しかし、この無駄に血圧が高い“青山タイム”の存在感も、次の質問者に完全に食われてしまった。そう、朝日新聞のスクープをデマ扱いしてきた、自民党の和田政宗議員である。和田議員はまず、財務省にすべての責任を押し付けようとこうがなりたてた。
「財務省は自民党に対して官邸に対しても嘘をつきとおしたわけです。党や官邸が徹底調査を指示して隠蔽の扉をこじ開けなければ、財務省は内部で完全に書き換えの事実は隠されていたかもしれません」
「これは政治と官僚との戦いでもあります。官僚の暴走を許してしまった政治家も反省もしっかりしながら徹底的な究明をする」
もはやギャグレベルである。だいたい、官邸は5日に国交省から書き換え前文書の存在を報告されていたのに、安倍首相も菅官房長官もそのことを国民から隠していたではないか。それを、“改ざんが判明したのは官邸が調査を指示したから”なんて手柄ぶるって、ちょっと考えられないだろう。

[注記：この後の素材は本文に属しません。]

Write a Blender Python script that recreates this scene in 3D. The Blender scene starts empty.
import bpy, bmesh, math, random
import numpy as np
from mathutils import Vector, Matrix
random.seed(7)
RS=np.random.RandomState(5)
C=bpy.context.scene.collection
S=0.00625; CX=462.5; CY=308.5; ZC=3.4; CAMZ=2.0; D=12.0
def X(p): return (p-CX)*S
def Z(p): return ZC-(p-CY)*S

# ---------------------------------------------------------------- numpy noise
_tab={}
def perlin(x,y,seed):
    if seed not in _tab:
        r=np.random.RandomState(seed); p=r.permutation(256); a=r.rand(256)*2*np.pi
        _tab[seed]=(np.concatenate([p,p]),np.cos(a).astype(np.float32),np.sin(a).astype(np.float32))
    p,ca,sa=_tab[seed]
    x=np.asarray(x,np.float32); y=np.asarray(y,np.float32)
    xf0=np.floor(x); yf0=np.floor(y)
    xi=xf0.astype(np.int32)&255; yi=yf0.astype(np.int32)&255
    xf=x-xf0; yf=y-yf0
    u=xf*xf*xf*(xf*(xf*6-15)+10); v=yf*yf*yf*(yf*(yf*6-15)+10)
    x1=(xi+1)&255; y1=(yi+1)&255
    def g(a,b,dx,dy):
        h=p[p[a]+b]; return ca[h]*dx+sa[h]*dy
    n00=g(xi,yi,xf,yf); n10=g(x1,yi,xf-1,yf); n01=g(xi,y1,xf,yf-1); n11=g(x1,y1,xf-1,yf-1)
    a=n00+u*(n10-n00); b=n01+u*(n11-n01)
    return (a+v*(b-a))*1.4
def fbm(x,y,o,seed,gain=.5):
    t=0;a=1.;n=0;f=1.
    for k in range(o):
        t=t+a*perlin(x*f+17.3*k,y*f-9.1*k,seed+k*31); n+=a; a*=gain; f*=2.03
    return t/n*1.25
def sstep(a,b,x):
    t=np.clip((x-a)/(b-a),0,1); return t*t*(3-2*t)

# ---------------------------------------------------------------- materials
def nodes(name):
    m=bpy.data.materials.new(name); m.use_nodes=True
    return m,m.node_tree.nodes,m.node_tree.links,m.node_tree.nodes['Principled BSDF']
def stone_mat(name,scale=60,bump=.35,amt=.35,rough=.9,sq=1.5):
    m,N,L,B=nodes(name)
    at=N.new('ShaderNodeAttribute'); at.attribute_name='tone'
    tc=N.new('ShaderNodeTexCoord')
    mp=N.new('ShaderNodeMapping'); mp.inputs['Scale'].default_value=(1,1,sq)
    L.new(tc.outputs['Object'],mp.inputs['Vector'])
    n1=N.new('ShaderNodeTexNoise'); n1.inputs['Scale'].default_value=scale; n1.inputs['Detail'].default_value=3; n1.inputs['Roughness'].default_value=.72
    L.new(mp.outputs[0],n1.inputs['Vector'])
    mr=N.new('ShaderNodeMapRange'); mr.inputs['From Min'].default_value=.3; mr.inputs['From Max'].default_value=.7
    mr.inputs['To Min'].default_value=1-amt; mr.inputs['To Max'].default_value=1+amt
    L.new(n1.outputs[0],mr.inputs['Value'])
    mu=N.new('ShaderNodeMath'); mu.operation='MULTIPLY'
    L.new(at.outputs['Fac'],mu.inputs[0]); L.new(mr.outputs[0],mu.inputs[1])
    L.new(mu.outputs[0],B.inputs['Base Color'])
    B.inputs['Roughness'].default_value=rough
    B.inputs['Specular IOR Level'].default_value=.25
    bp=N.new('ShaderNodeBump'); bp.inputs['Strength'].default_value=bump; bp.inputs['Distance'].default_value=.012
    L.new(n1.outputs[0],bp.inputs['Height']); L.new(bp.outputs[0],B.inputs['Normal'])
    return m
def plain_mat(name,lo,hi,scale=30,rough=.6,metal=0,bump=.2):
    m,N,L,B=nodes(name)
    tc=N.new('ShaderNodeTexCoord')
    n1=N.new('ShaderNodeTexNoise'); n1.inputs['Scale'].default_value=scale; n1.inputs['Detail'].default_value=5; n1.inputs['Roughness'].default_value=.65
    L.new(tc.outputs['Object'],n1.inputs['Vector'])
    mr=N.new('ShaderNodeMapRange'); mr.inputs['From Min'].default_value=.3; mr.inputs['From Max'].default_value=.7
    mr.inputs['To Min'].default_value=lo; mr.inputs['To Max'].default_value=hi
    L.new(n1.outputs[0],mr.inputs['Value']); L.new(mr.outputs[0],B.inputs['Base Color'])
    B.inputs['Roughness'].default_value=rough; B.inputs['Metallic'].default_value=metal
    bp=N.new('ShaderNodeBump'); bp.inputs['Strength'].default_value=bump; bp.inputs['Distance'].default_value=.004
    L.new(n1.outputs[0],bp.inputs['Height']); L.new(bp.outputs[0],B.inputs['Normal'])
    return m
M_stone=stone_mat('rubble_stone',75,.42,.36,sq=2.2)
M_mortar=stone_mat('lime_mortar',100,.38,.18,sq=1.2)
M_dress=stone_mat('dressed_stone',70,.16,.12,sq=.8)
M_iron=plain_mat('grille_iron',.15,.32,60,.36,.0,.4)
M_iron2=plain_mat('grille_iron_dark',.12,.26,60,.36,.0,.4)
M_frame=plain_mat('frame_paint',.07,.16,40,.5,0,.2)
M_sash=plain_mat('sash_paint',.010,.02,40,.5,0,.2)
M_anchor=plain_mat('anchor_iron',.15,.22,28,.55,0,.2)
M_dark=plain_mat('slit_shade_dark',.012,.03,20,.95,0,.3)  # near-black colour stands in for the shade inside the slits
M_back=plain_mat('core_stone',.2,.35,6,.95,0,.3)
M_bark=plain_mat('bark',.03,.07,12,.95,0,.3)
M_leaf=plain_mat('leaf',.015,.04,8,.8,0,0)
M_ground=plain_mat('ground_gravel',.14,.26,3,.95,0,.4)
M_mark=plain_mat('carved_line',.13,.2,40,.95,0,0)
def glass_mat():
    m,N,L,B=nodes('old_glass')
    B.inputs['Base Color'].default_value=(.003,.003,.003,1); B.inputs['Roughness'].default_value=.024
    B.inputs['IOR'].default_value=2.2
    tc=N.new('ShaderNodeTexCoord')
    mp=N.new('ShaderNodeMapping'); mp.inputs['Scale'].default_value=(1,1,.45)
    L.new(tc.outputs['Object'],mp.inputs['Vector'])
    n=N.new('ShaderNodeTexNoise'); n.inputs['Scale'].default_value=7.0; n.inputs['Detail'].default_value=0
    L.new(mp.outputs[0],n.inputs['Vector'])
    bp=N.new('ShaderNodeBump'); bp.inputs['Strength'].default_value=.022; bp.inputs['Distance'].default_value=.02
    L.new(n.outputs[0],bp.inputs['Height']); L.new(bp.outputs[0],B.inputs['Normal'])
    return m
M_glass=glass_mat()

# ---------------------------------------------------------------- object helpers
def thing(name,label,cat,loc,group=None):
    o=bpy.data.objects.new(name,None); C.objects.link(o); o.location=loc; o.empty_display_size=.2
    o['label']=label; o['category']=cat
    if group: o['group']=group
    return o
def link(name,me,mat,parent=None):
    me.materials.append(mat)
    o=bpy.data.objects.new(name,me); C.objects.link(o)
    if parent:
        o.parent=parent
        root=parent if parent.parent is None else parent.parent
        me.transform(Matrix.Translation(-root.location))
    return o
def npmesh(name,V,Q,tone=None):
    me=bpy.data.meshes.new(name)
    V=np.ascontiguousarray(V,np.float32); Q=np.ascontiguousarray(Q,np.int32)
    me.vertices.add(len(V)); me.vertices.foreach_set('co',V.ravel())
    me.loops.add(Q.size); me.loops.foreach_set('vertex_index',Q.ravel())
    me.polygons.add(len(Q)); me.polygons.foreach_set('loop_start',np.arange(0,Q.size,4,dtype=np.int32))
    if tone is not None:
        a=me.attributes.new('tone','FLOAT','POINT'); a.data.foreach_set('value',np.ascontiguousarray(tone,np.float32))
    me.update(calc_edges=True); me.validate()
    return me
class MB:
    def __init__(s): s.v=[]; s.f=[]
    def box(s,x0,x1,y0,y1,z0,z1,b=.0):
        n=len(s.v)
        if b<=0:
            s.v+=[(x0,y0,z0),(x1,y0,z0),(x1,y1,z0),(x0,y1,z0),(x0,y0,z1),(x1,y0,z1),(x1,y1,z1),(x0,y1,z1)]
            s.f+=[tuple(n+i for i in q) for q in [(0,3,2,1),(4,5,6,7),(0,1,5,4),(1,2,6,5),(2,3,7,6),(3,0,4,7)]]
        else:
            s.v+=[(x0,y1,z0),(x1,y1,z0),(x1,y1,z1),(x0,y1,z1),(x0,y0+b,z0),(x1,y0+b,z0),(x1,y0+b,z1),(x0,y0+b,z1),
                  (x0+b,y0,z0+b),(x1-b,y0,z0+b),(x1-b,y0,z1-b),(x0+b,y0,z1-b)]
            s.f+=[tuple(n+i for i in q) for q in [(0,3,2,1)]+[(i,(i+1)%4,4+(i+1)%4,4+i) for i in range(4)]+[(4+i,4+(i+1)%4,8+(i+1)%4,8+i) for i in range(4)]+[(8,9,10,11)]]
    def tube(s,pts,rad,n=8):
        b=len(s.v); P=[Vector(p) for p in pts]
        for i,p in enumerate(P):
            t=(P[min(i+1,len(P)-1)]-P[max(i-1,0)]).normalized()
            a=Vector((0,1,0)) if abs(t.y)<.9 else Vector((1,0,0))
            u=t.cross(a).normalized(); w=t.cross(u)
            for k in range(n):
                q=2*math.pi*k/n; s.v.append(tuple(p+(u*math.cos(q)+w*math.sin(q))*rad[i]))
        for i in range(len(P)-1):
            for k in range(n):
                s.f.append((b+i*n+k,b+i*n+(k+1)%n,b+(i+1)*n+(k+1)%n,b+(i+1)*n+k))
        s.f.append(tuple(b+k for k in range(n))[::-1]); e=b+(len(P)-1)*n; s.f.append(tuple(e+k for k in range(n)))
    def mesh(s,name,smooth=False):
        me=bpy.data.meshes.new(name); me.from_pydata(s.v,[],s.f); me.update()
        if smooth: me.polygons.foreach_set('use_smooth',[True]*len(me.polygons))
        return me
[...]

しかし、唖然とすることに、和田議員は例の「私や妻が関わっていたら総理も国会議員もやめる」という安倍首相の答弁についても、この発言が改ざんのきっかけになったとみられているのに、逆に、歯が浮くような安倍礼賛に転用してしまったのである。
「この書き換えに関してですね、安倍総理の『私や妻が国有地払い下げに関わっていたのであれば総理大臣も国会議員もやめる』という発言について、この発言があったから財務省の官僚が忖度して書き換えをやった、不用意だったと言っている人や一部のメディアがありますけれども、これはとてもおかしな話でありまして、やましいことがあれば国会議員をやめるという決意はですね、これ政治家としてみなが肝に命じておかなくてはならないことでありまして、これだけの気概をもった政治家がどれだけいるでしょうか。その覚悟が褒められるならわかりますけども、批判される意味がわかりません。政治家は身を賭して政治を行う。こうした決意が批判されるなら、政治はそうした覚悟のない、極めて甘っちょろいものになってしまいます」
「これだけの気概をもった政治家」って……。だったら、昭恵夫人の存在が取引に大きな影響を与えたことが明らかになった時点で、安倍首相は総理を辞めているはずだろう。本当に、どんな思考回路をしたらこんなウルトラCの擁護ができるのか、和田議員に聞いてみたいものだ。